Room-temperature water is the single best drink for singers. It hydrates without causing any tension in the throat muscles. Ice-cold water, on the other hand, can constrict the muscles around your larynx, reducing flexibility and making it harder to move smoothly through your range. If you’ve ever noticed your voice feeling “tight” after a cold drink, that’s why.

Warm liquids are also a good choice. Warm water, herbal tea (non-caffeinated), or warm water with honey can help relax the throat and improve vocal control, particularly in your upper register. Honey has mild antimicrobial properties and has been shown to soothe throat irritation and reduce coughing. Ginger tea is another popular option among singers because ginger acts as a natural anti-inflammatory.

Avoid anything caffeinated, carbonated, or alcoholic in the hours before singing. If you rely on coffee in the morning and your performance is in the evening, that’s generally fine as long as you rehydrate well in between.

A Simple Pre-Performance Meal Plan

Here’s what a practical performance day might look like:

  • Two to three hours before: A balanced meal of grilled chicken or fish with brown rice and steamed vegetables. Nothing spicy, nothing fried.
  • One hour before: A light snack if needed, like a banana or a few crackers with almond butter.
  • 30 minutes before: Room-temperature water or warm honey-ginger tea. Small sips, not a full glass that will slosh around in your stomach.
  • During performance: Room-temperature water nearby for small sips between songs or sets.

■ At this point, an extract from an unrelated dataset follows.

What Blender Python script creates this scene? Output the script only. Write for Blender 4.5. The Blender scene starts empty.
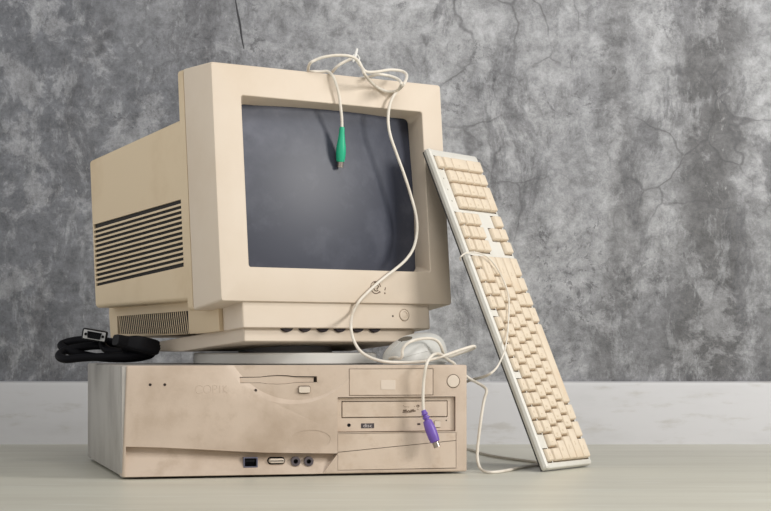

The goal is to feel nourished and energized without feeling full. Singing is a physical activity that requires core engagement, breath control, and stamina. You want fuel in your system, but you don’t want your body diverting energy to digestion when it should be powering your performance. Treat it the way an athlete would treat a pre-game meal: enough to perform well, light enough to stay comfortable.